*Data section*
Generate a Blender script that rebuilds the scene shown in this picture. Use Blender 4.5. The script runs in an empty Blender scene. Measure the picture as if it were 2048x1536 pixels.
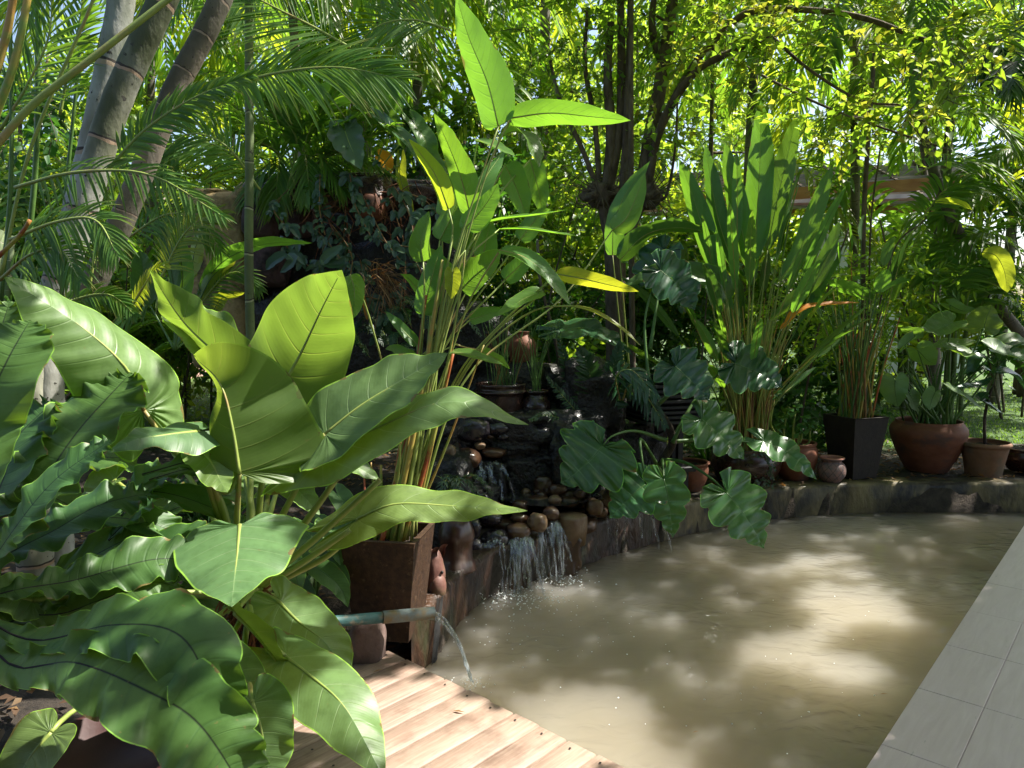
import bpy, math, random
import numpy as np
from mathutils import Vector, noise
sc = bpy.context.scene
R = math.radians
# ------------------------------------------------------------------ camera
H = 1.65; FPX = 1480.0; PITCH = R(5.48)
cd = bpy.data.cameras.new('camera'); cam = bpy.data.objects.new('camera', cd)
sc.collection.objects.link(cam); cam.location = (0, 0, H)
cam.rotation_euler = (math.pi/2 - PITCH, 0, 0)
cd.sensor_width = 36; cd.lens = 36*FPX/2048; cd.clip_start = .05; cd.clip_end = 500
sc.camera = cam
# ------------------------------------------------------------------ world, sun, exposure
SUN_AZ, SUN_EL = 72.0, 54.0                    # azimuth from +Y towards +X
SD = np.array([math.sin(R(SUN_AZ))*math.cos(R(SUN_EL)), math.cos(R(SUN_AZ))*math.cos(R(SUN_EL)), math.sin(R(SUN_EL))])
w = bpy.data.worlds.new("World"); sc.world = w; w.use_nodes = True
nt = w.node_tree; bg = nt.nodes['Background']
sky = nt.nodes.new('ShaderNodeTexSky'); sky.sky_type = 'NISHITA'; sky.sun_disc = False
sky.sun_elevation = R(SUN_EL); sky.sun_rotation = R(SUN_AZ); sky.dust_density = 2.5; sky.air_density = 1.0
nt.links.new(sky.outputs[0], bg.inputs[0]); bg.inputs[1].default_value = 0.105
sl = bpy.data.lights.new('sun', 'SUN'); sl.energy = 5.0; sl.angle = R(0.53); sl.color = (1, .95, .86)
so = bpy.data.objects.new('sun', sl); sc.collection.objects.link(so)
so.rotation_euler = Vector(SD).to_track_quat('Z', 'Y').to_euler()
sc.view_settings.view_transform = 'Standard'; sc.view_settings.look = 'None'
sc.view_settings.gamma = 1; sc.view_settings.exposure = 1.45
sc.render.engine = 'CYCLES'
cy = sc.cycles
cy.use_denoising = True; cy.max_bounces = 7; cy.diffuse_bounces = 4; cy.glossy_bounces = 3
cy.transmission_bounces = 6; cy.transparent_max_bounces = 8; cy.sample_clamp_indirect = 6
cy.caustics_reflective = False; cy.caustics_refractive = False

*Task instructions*
Give an exact reproduction of every line, leaving out any picture.

*Solved exercise*
Generate a Blender script that rebuilds the scene shown in this picture. Use Blender 4.5. The script runs in an empty Blender scene. Measure the picture as if it were 2048x1536 pixels.
import bpy, math, random
import numpy as np
from mathutils import Vector, noise
sc = bpy.context.scene
R = math.radians
# ------------------------------------------------------------------ camera
H = 1.65; FPX = 1480.0; PITCH = R(5.48)
cd = bpy.data.cameras.new('camera'); cam = bpy.data.objects.new('camera', cd)
sc.collection.objects.link(cam); cam.location = (0, 0, H)
cam.rotation_euler = (math.pi/2 - PITCH, 0, 0)
cd.sensor_width = 36; cd.lens = 36*FPX/2048; cd.clip_start = .05; cd.clip_end = 500
sc.camera = cam
# ------------------------------------------------------------------ world, sun, exposure
SUN_AZ, SUN_EL = 72.0, 54.0                    # azimuth from +Y towards +X
SD = np.array([math.sin(R(SUN_AZ))*math.cos(R(SUN_EL)), math.cos(R(SUN_AZ))*math.cos(R(SUN_EL)), math.sin(R(SUN_EL))])
w = bpy.data.worlds.new("World"); sc.world = w; w.use_nodes = True
nt = w.node_tree; bg = nt.nodes['Background']
sky = nt.nodes.new('ShaderNodeTexSky'); sky.sky_type = 'NISHITA'; sky.sun_disc = False
sky.sun_elevation = R(SUN_EL); sky.sun_rotation = R(SUN_AZ); sky.dust_density = 2.5; sky.air_density = 1.0
nt.links.new(sky.outputs[0], bg.inputs[0]); bg.inputs[1].default_value = 0.105
sl = bpy.data.lights.new('sun', 'SUN'); sl.energy = 5.0; sl.angle = R(0.53); sl.color = (1, .95, .86)
so = bpy.data.objects.new('sun', sl); sc.collection.objects.link(so)
so.rotation_euler = Vector(SD).to_track_quat('Z', 'Y').to_euler()
sc.view_settings.view_transform = 'Standard'; sc.view_settings.look = 'None'
sc.view_settings.gamma = 1; sc.view_settings.exposure = 1.45
sc.render.engine = 'CYCLES'
cy = sc.cycles
cy.use_denoising = True; cy.max_bounces = 7; cy.diffuse_bounces = 4; cy.glossy_bounces = 3
cy.transmission_bounces = 6; cy.transparent_max_bounces = 8; cy.sample_clamp_indirect = 6
cy.caustics_reflective = False; cy.caustics_refractive = False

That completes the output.